With the development of downsized spark ignition (SI) engines, low-speed pre-ignition (LSPI) has been observed more frequently as an abnormal combustion phenomenon, and there is a critical need to solve this issue. It has been acknowledged that LSPI is not directly triggered by autoignition of the fuel, but by some other material with a short ignition delay time. It was previously reported that LSPI can be caused by droplets of lubricant oil intermixed with the fuel.
In this work, the ignition behavior of lubricant component containing fuel droplets was experimentally investigated by using a constant volume chamber (CVC) and a rapid compression and expansion machine (RCEM), which enable visualization of the combustion process in the cylinder. Various combinations of fuel compositions for the ambient fuel-air mixture and fractions of base oil/metallic additives/fuel for droplets were tested.
CVC results confirmed the high ignitability of lubricant component containing fuel droplets in pre-heated air, which was responsible for the early timing of LSPI. RCEM results also revealed the high ignitability of lubricant component containing fuel droplets in the premixed fuel/air mixture. Stochastic occurrence of ignition induced by fuel droplets was also observed, particularly under a condition of a small lubricant oil fraction.

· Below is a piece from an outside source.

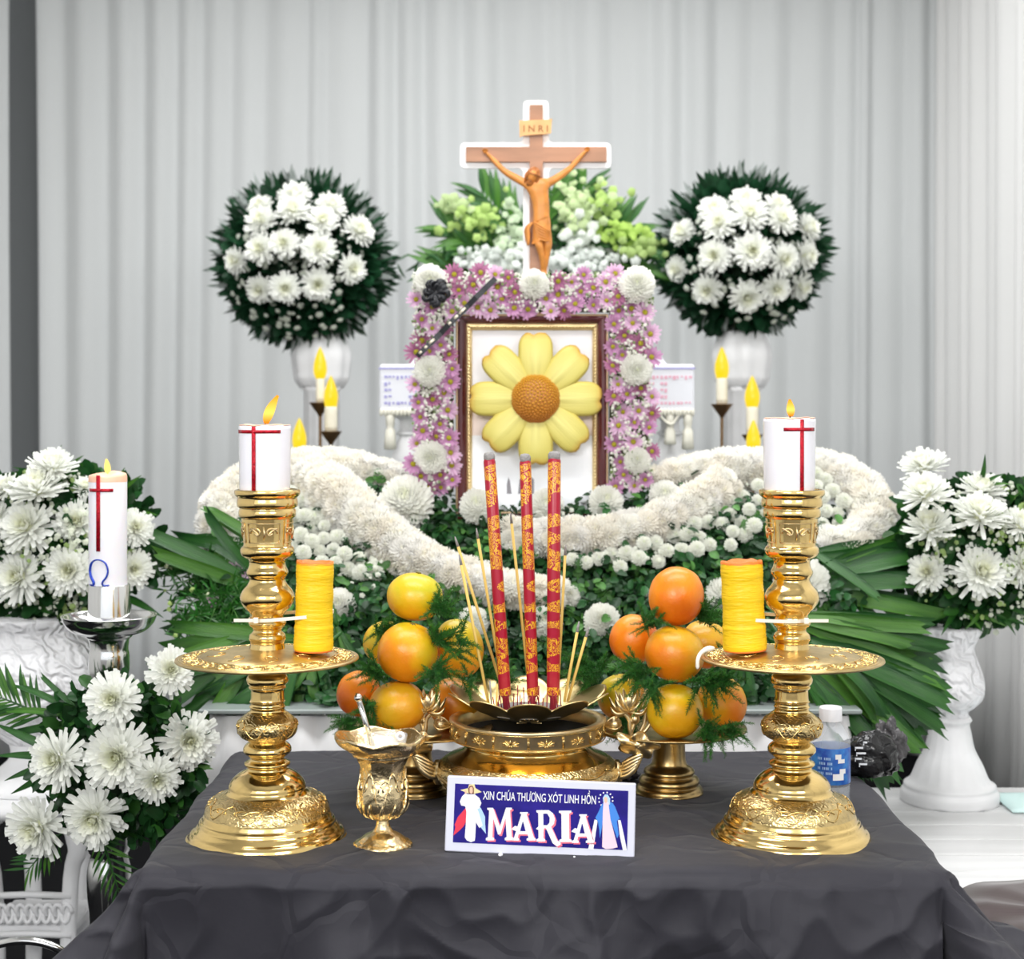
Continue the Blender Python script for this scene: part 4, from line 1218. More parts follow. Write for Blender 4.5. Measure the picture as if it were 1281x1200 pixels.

Finally, the contribution of base oil and metallic additives to the ignitability (delay times and probabilities) of droplets was separately evaluated to understand the fundamental mechanism involved. Results confirmed that the base oil itself can promote the high ignitability of fuel droplets and that metallic additives can also additionally promote or inhibit the ignitability of droplets in the premixed fuel-air mixture.